— Begin Records for the task —
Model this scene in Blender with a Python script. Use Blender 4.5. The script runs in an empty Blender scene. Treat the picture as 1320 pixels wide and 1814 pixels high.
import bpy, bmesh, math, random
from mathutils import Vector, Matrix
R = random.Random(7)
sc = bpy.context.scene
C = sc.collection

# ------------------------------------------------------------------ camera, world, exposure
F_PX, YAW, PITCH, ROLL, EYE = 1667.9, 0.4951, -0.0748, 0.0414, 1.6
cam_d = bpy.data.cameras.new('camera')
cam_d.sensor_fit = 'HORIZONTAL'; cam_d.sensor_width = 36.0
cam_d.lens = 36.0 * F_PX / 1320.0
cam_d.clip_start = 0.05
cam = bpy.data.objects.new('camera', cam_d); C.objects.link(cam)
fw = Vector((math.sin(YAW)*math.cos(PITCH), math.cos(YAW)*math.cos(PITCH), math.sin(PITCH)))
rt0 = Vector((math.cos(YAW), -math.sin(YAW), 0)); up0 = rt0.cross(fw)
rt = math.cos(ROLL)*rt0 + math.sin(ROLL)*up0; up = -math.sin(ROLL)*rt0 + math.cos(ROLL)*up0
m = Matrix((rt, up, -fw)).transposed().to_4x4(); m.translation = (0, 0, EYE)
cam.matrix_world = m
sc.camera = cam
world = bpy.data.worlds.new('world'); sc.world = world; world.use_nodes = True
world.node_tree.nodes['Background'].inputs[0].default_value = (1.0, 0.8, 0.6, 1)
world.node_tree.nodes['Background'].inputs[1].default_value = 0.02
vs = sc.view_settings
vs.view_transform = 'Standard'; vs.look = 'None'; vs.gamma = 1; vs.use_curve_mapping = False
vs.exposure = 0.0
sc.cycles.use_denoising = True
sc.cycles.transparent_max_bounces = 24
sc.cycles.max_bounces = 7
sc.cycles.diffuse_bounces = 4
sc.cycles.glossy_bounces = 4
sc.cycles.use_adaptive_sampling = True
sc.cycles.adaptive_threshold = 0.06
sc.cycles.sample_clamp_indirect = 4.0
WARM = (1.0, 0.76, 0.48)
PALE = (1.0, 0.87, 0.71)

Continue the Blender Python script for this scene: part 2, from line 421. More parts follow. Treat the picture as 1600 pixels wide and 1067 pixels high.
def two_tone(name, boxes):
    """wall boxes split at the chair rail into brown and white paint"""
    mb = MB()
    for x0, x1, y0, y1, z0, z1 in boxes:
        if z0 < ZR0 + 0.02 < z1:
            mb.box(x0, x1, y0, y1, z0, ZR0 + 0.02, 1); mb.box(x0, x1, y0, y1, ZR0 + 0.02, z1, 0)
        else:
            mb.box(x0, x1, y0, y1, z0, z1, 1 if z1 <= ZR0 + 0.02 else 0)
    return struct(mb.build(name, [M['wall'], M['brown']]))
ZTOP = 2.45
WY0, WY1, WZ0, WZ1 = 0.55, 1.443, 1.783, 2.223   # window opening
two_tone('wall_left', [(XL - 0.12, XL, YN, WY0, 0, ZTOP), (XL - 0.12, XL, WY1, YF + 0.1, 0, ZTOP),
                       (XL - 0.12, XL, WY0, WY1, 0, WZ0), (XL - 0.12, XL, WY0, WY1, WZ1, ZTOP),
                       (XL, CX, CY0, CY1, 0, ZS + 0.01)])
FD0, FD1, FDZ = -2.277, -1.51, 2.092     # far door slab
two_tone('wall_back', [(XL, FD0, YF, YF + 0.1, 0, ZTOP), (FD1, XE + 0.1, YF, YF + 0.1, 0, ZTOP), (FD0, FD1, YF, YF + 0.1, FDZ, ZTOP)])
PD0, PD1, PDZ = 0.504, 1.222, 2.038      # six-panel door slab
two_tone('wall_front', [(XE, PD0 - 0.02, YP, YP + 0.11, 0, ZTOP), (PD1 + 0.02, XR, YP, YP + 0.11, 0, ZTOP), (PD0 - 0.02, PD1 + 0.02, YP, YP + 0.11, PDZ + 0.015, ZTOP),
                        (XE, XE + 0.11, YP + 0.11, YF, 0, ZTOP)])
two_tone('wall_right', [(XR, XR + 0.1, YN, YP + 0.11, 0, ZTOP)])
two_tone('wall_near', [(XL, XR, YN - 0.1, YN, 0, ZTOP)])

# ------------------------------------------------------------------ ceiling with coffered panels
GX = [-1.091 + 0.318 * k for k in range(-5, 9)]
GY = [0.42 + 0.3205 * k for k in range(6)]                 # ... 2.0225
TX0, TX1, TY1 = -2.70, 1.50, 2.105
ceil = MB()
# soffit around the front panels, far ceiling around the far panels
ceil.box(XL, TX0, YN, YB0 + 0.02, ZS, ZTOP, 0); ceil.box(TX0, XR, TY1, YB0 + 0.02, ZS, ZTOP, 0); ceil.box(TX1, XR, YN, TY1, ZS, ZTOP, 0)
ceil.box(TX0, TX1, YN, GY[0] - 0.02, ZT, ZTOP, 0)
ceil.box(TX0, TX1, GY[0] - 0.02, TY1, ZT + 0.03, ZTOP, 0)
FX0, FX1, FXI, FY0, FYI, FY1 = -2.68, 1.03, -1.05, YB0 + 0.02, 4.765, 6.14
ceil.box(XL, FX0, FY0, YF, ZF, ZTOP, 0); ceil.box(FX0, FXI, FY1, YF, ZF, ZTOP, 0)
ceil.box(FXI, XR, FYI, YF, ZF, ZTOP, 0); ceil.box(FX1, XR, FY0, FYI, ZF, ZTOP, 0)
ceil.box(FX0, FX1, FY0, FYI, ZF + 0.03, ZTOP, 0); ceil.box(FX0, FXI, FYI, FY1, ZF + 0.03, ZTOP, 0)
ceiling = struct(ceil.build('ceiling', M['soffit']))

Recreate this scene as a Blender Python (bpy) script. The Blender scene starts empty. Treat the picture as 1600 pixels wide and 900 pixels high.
— End Records for the task —
* Given exercise:
Give back exactly the material above from its opening line to the line bearing "C = sc.collection".

* Exercise response:
Model this scene in Blender with a Python script. Use Blender 4.5. The script runs in an empty Blender scene. Treat the picture as 1320 pixels wide and 1814 pixels high.
import bpy, bmesh, math, random
from mathutils import Vector, Matrix
R = random.Random(7)
sc = bpy.context.scene
C = sc.collection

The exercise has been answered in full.